By engaging with both permanent and interim markets, often simultaneously or concurrently, an organisation can determine the right approach in terms of who and how to engage. Interims will very often pave the way and assist in creating the right level permanent role. Important issues can be addressed now without waiting for a permanent person to join. By engaging with different populations, by default, there is more access to more people who move in divergent circles and who have access in turn, to more diverse populations. Executives who only engage on an interim basis bring with them experience of a great number of other organisations as they move more frequently from assignment to assignment. Their thinking may be broader (more diverse) by default. An organisation can then tap into a wealth of ‘seasoned’ experience without committing the business long-term and can instead, buy into the army of Interim Executive Consultants.

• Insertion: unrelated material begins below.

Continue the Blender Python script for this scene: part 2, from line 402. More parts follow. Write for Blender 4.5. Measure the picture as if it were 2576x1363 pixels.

Are you diverse enough in your thinking to put the permanent contract back in the drawer? It is very often easier to engage international talent for short periods this way and it can happen more immediately than when people move themselves and their families internationally too.
The Way Forward
Interim Executives should make up a proportion of the senior talent in order to achieve diversity of thought within an organisation. A more flexible and fluid leadership team is not only more agile, it flexes and makes way and must be engaged/retained in diverse ways.
There is a wealth of talent accessible quickly to organisations who want flexible solutions and are prepared to think differently about how they engage Executive Interim talent. With Generation Y coming through, there may be little choice about thinking differently, just as Nature intended.